- **PROBLEM DETAILS**: The line containing "r1 = N.new('ShaderNodeMapRange');" marks where to begin; quote it and every line after it through the end of the data, exactly as written.

- **Records excerpted from a collection**:
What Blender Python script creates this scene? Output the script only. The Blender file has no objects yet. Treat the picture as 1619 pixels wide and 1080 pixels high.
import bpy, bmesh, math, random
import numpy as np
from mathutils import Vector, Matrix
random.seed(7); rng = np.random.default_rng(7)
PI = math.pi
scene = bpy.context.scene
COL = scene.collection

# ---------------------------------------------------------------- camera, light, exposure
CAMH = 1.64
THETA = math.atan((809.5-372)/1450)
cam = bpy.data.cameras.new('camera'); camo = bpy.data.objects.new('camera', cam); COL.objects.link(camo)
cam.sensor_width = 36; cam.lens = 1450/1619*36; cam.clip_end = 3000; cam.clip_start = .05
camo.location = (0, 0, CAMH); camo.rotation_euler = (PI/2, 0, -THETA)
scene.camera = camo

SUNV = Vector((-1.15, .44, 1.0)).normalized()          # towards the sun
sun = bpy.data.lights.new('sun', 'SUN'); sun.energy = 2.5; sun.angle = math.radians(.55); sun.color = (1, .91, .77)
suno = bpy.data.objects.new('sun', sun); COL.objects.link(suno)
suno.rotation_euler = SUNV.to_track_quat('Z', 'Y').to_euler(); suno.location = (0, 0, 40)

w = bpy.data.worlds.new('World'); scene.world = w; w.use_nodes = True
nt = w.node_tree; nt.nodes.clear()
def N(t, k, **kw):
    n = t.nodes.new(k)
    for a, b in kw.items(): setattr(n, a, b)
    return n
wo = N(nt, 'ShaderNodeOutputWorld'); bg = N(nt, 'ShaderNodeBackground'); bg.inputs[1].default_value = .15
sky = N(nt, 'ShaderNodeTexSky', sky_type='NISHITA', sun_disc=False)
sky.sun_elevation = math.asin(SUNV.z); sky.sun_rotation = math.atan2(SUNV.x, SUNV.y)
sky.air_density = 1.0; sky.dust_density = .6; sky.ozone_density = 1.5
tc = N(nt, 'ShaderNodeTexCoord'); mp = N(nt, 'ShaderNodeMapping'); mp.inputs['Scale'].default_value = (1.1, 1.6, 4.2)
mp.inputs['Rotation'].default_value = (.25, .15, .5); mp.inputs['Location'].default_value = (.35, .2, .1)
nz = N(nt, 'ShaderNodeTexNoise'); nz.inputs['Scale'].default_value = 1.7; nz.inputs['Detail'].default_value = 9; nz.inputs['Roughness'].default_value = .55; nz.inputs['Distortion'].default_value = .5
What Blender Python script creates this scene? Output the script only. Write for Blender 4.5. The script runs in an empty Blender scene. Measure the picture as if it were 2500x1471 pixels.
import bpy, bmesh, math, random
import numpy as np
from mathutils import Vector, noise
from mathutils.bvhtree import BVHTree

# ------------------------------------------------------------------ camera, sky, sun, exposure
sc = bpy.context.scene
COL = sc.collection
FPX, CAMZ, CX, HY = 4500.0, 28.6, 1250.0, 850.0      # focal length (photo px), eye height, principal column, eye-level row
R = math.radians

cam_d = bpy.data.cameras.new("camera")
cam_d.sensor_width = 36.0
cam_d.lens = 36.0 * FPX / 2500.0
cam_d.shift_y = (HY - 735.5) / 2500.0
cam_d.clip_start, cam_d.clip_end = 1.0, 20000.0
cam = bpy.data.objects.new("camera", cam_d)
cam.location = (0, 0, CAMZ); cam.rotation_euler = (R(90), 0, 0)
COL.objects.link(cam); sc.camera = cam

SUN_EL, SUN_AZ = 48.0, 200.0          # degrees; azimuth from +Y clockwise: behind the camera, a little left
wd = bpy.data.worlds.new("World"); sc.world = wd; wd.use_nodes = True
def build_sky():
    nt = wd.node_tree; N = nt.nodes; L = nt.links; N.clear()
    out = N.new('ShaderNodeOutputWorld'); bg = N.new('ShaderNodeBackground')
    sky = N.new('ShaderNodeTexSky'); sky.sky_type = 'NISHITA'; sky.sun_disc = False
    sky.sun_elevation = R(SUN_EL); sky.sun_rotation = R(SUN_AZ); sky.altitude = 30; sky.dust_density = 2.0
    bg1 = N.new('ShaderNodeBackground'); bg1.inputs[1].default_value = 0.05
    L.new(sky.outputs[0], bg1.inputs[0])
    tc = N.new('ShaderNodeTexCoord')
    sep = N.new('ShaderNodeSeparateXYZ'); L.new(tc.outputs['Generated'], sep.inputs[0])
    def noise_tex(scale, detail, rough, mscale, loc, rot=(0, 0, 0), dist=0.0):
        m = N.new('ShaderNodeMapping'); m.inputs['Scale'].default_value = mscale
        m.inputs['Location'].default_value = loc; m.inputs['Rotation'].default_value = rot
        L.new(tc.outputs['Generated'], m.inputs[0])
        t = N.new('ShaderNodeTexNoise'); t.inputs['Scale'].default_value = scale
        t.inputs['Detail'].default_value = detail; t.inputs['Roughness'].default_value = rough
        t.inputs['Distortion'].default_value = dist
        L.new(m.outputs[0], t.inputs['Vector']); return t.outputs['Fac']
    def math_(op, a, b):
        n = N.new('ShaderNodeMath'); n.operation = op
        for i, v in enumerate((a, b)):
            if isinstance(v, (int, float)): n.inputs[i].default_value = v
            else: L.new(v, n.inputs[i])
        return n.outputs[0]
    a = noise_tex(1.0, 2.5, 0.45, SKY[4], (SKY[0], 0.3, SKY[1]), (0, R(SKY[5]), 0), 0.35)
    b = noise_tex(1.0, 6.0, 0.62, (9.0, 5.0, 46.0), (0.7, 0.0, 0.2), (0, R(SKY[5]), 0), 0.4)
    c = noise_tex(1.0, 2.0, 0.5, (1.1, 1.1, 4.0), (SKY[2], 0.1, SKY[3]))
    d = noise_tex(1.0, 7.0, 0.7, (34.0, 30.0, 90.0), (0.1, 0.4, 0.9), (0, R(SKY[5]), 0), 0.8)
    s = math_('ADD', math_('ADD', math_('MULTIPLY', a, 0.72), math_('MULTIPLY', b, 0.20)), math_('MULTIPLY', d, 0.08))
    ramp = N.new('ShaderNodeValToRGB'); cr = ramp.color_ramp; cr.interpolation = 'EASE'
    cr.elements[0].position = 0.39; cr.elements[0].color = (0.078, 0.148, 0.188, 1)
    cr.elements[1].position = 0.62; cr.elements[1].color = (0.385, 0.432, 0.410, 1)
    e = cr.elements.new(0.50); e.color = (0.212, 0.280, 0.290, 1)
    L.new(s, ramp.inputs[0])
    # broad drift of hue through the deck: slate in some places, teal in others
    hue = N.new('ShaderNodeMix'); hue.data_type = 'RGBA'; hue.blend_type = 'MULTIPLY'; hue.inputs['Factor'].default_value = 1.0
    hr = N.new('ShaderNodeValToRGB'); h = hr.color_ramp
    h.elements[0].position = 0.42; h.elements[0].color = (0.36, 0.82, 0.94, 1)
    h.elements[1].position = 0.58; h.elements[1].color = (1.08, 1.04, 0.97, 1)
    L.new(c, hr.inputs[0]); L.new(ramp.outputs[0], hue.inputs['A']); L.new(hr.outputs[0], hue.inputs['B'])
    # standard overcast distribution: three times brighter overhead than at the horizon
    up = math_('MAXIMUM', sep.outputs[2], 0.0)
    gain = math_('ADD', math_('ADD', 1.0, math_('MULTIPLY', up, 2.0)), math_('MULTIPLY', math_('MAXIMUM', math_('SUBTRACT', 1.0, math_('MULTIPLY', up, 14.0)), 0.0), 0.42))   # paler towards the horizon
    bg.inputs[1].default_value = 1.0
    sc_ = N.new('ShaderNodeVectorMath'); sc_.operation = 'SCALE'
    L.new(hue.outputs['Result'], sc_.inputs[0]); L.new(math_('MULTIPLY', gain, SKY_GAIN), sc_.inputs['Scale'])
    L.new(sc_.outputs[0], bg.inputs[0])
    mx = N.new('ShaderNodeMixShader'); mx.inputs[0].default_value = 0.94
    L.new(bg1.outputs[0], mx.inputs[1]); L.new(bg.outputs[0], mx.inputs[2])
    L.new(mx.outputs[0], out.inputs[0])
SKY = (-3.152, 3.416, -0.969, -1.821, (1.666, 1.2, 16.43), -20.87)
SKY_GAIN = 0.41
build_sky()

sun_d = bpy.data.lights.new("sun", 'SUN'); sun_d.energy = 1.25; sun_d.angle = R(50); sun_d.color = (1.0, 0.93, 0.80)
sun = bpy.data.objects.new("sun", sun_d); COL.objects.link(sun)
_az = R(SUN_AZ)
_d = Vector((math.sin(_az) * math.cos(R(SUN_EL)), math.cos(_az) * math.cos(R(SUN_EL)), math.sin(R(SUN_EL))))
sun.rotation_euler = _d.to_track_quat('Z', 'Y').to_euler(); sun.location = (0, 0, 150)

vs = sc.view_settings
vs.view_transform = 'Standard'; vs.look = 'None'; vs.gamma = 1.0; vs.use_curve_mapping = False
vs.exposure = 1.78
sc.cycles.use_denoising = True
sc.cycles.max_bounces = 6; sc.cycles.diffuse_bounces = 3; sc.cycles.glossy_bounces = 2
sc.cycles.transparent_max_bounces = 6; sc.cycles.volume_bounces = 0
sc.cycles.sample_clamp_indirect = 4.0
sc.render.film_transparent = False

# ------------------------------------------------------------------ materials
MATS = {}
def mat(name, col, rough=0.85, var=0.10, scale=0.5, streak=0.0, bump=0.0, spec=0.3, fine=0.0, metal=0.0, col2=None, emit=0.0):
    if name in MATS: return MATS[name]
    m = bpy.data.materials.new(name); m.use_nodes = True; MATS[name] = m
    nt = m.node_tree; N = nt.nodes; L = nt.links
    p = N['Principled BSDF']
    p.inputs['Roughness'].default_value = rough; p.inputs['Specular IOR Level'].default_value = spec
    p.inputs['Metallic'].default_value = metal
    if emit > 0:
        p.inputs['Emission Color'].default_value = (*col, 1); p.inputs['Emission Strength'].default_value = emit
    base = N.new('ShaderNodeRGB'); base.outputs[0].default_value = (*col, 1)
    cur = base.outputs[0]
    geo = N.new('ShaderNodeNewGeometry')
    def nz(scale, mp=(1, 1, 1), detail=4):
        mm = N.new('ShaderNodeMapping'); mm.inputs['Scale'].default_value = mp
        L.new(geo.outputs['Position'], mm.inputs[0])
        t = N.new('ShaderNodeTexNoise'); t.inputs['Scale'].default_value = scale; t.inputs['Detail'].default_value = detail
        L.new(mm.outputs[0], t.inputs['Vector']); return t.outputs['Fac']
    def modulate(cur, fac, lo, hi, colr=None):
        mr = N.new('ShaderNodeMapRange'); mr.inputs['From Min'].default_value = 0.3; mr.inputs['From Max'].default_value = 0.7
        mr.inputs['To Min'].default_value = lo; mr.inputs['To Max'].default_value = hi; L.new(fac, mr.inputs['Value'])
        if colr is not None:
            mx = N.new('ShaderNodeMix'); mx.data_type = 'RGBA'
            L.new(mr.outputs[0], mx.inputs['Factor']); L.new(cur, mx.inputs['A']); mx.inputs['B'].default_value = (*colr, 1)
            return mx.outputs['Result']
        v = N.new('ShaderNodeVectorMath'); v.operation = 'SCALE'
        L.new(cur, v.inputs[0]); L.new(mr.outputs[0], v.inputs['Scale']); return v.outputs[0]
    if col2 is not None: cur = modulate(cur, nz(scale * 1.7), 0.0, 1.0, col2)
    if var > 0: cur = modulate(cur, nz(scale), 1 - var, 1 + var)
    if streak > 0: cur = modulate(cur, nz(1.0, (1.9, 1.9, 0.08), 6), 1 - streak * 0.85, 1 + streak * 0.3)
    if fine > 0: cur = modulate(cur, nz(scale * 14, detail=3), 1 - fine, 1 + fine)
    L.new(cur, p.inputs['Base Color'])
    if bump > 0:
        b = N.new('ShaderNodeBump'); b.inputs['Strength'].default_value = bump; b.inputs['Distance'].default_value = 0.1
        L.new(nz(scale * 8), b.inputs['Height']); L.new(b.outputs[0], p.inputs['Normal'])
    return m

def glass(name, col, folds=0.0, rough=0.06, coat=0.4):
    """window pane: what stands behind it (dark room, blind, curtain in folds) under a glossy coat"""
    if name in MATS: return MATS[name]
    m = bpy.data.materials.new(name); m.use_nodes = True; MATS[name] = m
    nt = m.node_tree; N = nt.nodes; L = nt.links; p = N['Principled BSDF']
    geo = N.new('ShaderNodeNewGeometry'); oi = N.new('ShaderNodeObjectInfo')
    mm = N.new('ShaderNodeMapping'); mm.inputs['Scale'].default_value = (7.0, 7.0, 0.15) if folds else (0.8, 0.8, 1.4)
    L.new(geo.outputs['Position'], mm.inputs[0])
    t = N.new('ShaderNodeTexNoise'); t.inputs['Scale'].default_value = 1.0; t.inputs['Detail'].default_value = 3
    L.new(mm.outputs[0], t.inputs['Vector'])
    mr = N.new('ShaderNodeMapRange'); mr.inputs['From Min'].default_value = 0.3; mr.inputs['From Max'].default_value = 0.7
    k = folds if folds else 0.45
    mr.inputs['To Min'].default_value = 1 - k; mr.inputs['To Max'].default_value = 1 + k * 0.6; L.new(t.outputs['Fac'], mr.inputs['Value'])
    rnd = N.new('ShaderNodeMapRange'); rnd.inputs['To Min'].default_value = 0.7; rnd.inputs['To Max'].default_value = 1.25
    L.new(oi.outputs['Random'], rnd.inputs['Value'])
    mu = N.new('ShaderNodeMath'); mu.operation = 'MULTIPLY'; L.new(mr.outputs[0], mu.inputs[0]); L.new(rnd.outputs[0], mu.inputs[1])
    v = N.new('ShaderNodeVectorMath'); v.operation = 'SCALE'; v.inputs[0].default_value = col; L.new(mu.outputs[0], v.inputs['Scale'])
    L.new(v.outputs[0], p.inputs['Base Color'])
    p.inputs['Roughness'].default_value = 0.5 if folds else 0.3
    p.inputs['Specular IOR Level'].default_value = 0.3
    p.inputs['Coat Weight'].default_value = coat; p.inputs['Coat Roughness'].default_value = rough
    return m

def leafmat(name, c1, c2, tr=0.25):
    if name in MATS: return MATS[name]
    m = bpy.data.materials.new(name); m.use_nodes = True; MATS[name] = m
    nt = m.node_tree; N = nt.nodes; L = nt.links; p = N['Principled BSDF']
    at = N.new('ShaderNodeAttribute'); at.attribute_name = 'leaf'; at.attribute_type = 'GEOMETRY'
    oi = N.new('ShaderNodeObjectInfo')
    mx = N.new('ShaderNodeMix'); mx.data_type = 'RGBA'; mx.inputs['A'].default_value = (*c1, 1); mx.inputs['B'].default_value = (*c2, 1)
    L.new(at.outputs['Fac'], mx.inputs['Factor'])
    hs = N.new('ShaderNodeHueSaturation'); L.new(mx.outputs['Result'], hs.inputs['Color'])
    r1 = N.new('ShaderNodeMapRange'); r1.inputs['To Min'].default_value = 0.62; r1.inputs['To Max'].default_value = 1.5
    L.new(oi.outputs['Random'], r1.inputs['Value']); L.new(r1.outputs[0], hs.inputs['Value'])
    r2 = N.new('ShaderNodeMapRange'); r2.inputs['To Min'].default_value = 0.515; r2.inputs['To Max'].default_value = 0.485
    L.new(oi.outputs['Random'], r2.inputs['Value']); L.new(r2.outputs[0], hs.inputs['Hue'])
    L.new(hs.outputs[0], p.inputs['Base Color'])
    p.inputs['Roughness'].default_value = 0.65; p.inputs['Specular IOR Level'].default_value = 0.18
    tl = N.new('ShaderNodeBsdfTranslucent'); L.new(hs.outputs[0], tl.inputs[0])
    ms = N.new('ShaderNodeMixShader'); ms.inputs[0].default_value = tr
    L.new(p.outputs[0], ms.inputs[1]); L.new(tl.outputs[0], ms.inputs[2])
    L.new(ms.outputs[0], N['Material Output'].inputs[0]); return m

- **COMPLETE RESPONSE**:
    r1 = N.new('ShaderNodeMapRange'); r1.inputs['To Min'].default_value = 0.62; r1.inputs['To Max'].default_value = 1.5
    L.new(oi.outputs['Random'], r1.inputs['Value']); L.new(r1.outputs[0], hs.inputs['Value'])
    r2 = N.new('ShaderNodeMapRange'); r2.inputs['To Min'].default_value = 0.515; r2.inputs['To Max'].default_value = 0.485
    L.new(oi.outputs['Random'], r2.inputs['Value']); L.new(r2.outputs[0], hs.inputs['Hue'])
    L.new(hs.outputs[0], p.inputs['Base Color'])
    p.inputs['Roughness'].default_value = 0.65; p.inputs['Specular IOR Level'].default_value = 0.18
    tl = N.new('ShaderNodeBsdfTranslucent'); L.new(hs.outputs[0], tl.inputs[0])
    ms = N.new('ShaderNodeMixShader'); ms.inputs[0].default_value = tr
    L.new(p.outputs[0], ms.inputs[1]); L.new(tl.outputs[0], ms.inputs[2])
    L.new(ms.outputs[0], N['Material Output'].inputs[0]); return m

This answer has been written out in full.